Seeing Red–and Your Brand

Louboutin

One of the ways to build brand identity in fashion is to create strong customer recognition of a particular color as a signature of the brand. That has value across all lines of commerce. We can be sure, for instance, that no one will consider starting a worldwide package delivery service that uses solid-brown trucks and driver uniforms. In fashion, there are many examples, from Tory Burch’s orange doors to the red outsoles of Christian Louboutin footwear—the latter of which became the subject of important litigation in the United States.
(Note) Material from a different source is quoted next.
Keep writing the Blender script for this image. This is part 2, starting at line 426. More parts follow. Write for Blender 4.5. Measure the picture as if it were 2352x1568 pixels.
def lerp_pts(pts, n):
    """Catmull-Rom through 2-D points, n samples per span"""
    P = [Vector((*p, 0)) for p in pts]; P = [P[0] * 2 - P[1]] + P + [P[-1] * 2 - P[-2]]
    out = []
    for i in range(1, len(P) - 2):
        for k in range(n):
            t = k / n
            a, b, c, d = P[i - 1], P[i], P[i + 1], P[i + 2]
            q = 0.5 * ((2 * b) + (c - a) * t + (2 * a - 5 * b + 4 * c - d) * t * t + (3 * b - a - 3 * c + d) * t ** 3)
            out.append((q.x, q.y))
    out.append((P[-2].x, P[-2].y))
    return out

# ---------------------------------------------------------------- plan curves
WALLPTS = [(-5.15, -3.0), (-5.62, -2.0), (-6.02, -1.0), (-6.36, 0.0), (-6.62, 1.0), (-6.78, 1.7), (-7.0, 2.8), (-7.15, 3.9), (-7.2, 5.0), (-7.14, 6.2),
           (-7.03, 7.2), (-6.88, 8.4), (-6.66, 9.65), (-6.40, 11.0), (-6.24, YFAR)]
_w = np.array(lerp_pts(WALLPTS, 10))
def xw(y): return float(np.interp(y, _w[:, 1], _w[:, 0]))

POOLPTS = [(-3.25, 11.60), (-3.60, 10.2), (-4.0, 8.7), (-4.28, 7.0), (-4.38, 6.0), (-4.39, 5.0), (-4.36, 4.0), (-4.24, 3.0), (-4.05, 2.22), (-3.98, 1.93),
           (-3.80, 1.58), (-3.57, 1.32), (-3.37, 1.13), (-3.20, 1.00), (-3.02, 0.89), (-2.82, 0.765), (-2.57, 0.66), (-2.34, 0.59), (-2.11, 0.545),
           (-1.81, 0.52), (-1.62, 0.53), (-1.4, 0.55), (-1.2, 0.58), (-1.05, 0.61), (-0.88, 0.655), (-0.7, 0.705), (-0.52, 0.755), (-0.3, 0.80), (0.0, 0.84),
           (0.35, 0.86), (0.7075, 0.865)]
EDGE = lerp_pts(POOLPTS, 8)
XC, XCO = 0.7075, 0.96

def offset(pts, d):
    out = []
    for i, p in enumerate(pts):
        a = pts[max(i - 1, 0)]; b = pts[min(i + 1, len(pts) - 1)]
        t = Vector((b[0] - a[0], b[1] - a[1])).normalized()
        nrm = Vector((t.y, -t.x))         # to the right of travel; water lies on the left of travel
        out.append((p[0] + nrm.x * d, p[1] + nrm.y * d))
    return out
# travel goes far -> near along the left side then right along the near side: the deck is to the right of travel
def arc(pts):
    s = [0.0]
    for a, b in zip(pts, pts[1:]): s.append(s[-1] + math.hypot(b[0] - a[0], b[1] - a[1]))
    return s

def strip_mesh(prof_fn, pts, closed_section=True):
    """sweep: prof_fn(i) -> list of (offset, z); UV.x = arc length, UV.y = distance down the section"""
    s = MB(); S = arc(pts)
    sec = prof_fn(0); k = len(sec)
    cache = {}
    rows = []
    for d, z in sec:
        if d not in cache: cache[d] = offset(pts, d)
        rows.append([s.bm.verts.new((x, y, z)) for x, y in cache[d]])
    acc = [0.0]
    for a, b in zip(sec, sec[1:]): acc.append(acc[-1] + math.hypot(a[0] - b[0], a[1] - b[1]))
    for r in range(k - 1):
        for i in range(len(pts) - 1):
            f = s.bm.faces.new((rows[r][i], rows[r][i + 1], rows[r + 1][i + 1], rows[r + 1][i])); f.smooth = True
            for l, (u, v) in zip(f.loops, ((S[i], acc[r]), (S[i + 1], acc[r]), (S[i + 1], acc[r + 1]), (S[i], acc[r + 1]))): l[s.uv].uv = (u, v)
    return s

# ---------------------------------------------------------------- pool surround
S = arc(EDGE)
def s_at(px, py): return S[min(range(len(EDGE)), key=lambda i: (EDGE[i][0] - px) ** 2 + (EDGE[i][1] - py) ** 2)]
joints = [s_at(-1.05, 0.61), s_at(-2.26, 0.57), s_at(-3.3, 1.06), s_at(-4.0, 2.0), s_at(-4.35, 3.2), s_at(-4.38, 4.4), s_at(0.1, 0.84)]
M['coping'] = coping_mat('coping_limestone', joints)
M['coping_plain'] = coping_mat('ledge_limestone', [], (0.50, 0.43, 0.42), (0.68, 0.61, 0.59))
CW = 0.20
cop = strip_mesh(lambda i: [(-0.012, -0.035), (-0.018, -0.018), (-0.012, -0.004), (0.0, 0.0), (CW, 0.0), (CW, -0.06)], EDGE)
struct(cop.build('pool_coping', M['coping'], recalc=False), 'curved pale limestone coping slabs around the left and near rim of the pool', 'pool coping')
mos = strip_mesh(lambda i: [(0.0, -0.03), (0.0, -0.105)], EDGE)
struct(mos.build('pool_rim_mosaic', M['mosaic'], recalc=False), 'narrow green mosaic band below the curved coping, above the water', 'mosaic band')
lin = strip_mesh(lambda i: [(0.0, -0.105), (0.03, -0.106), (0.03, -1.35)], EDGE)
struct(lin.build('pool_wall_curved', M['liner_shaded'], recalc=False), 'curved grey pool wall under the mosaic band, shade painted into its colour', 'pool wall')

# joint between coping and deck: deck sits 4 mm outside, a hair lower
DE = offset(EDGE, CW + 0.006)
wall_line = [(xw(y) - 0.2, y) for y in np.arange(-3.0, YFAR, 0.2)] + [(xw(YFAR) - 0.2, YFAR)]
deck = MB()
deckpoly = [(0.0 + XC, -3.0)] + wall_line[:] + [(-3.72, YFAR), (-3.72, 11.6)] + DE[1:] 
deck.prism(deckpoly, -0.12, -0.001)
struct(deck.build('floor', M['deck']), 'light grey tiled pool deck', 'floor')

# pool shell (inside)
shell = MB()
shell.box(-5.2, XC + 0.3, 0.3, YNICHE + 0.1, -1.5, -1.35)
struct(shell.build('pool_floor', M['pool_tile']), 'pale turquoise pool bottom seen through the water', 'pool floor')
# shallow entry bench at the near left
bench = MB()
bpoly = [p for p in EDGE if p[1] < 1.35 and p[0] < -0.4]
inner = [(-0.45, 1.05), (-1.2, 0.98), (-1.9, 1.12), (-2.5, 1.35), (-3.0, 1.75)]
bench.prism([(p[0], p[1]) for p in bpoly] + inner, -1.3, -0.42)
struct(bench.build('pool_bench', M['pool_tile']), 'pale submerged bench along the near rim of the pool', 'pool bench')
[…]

In the Louboutin case, Louboutin v. Yves Saint Laurent Am. Holding, 696 F.3d 206 (2d Cir. 2013), the Second Circuit Court of Appeals held that Louboutin could retain its trademark registration for red lacquered outsoles for “women’s high fashion designer footwear” in which the outsole and upper were of contrasting colors. What that means is that, if your competing shoes are monochrome, as was the YSL style (which had a red heel and insole as well), you can use red lacquered outsoles. But for all other such footwear, Louboutin owns the exclusive right in the United States to use lacquered red for outsoles. Both sides in the case were therefore able to claim victory: the particular Yves Saint Laurent style did not infringe the Louboutin trademark because it was indeed all red, but the Louboutin trademark was not stricken from the register, simply limited to what Louboutin has mostly been doing all long—which is to put lacquered red outsoles on women’s footwear with contrasting uppers.
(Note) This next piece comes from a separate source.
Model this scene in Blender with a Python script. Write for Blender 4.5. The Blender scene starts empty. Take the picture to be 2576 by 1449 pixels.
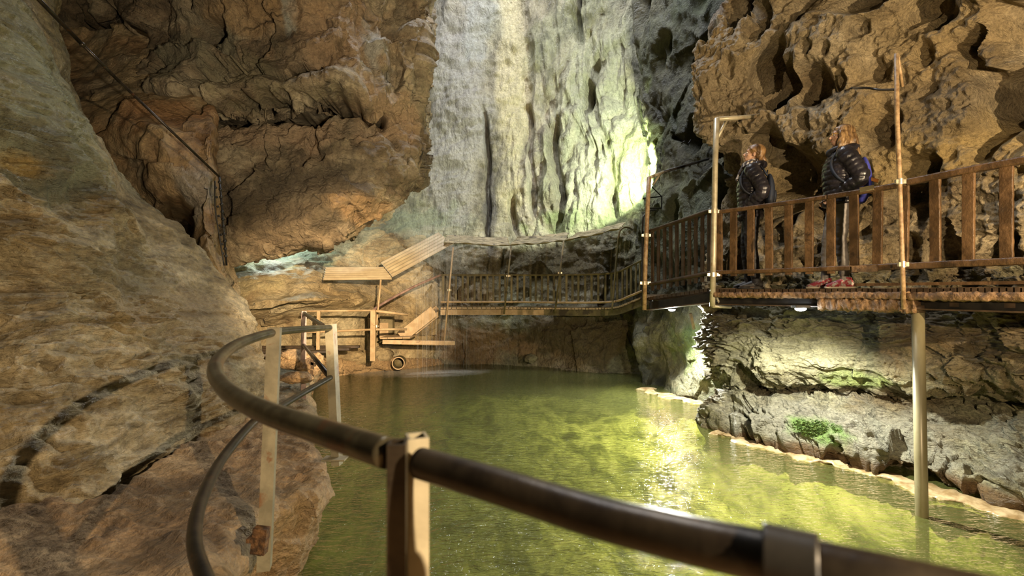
import bpy, math, random
import numpy as np
from mathutils import Vector, Matrix

random.seed(7)
SC = bpy.context.scene
COL = SC.collection
Q = 1.0
F = 1216.0; HX = 1288.0; HY = 735.0; CZ = 1.85     # focal length in px, principal column, horizon row, eye height over the water

def P(px, py, d):
    """point of the cave seen at photo pixel (px,py) that stands d metres in front of the tripod"""
    return ((px-HX)/F*d, d, CZ+(HY-py)/F*d)

# ------------------------------------------------------------------ noise (numpy)
def _h(ix, iy, iz, s):
    n = (ix*374761393 + iy*668265263 + iz*2147483647 + s*1274126177) & 0xffffffff
    n = ((n ^ (n >> 13))*1103515245) & 0xffffffff
    n = ((n ^ (n >> 15))*668265263) & 0xffffffff
    return (n ^ (n >> 16)) & 0xffffffff

def rnd(ix, iy, iz, s):
    return _h(ix, iy, iz, s)/4294967295.0

def vn(p, seed=0):
    """perlin noise, about -1..1"""
    i = np.floor(p).astype(np.int64); f = (p-i).astype(np.float32)
    u = f*f*f*(f*(f*6-15)+10)
    out = np.zeros(len(p), np.float32); k1 = np.float32(1/511.5)
    for dx in (0, 1):
        wx = u[:, 0] if dx else 1-u[:, 0]
        for dy in (0, 1):
            wy = u[:, 1] if dy else 1-u[:, 1]
            for dz in (0, 1):
                wz = u[:, 2] if dz else 1-u[:, 2]
                h = _h(i[:, 0]+dx, i[:, 1]+dy, i[:, 2]+dz, seed)
                gx = (h & 1023).astype(np.float32)*k1-1; gy = ((h >> 10) & 1023).astype(np.float32)*k1-1; gz = ((h >> 20) & 1023).astype(np.float32)*k1-1
                out += wx*wy*wz*(gx*(f[:, 0]-dx)+gy*(f[:, 1]-dy)+gz*(f[:, 2]-dz))
    return out*1.6

def fbm(p, oct=4, seed=0, gain=.5, lac=2.03):
    o = np.zeros(len(p)); a = 1.0
    for k in range(oct):
        o += a*vn(p, seed+k*17); p = p*lac; a *= gain
    return o

def ridge(p, oct=3, seed=0):
    o = np.zeros(len(p)); a = 1.0
    for k in range(oct):
        o += a*(1-np.abs(vn(p, seed+k*13))*2); p = p*2.07; a *= .5
    return o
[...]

It is not often that litigation ends in such a win-win scenario, but the message remains the same in any situation: If you have an important color that you believe is part of your brand’s “signature,” work with counsel to structure efforts to seek protection of that color as an element of both a trademark (a brand identifier in the form of words and logotypes) and trade dress (a brand identifier in the form of particular elements of product packaging and, with a bit more effort, the products themselves).

There are related issues. One is the color spectrum: if you are claiming the color blue, what range between blue-tinted white to midnight blue, on one hand, and green-blue to gray-blue, on the other, are you claiming as your true blue? Another issue is the business spectrum: what are the product categories and the markets (by type of customer, price point, etc.) for which you are claiming exclusivity for your color? And as the Louboutin case shows us, much may ride on the positioning of your “signature” color on products (and packaging) and your ability to prove that the marketplace understands that the signature is yours alone.

The takeaway from all this remains much the same as with other questions concerning branding in the fashion and accessories sectors: marketers should work closely with lawyers and get them involved as early as possible in the decisions that they make.